TV Round Up

Jul 22, 2008 10:50




Roger Ebert, already sidelined by illness, and his co-host Richard Roeper are departing the At the Movies review show after failing to come to contract terms with its owner, Disney. Ebert had already been withholding rights to the trademarked “Two Thumbs Up” from them for several months. Disney has announced plans to replace Roeper and permanent fill-in Michael Phillips with two younger critics, Ben Lyons and Ben Mankiewicz. Lyons is a second generation critic; Mankiewicz descends from a storied clan of Hollywood writers. As they pursue a younger demographic, the suits at Disney are no doubt secretly thinking that the new guys will enthusiastically recommend all the crap blockbusters and ignore those stupid small and subtitled films that only cineastes care about. Critics have a way of growing into the job, though-as Roeper has over the years. He started as positively cringeworthy, but expanded his horizons, becoming especially loose and confident during Ebert’s convalescence. Phillips I’ve never warmed too, though. He’s a tougher critic than either Ebert or Roeper, who actually tend to support any halfway decent popcorn flick. Phillips’ higher bar would be a positive if only he backed up his headmasterish judgments with argument or example. Without having seen the new guys, I hold out hope that they’ll eventually disappoint the suits and do more than cheerlead for the publicity machine.

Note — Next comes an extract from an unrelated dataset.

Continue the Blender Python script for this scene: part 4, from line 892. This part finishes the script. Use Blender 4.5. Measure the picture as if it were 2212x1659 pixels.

Roeper and Phillips, possibly in conjunction with Ebert, are shopping a new show to interested parties.

In police procedural news, Chris Noth is leaving Law and Order: Criminal Intent. This time he seems to be departing the L&O franchise voluntarily. Replacing him in the swapped-off lead role is Jeff Goldblum, who was very cool in the short-lived cop show Raines. Now he and alternate lead Vincent D’Onofrio can engage in an epic weird-off. I look forward to the battle of the off-kilter line readings.

And finally, the second season of Mad Men starts this Sunday on AMC. Now that The Wire is off the air, this is unquestionably the best series on American TV. Like The Sopranos and Deadwood, it gets much of its charge from its portrayal of an exotic milieu-in this case, New York ad agencies in the alien era of the early sixties. What distinguishes it from those shows is the slippery, elusive structures of its individual episodes. It abandons the classic model of establish A story, establish B story, develop A and B stories, wrap up B story, wrap up A story to weave surprising narratives that reveal themselves only in retrospect as part of a cohesive whole. If you haven't gone there yet, rent the first season pronto and queue up the second on your recording device of choice.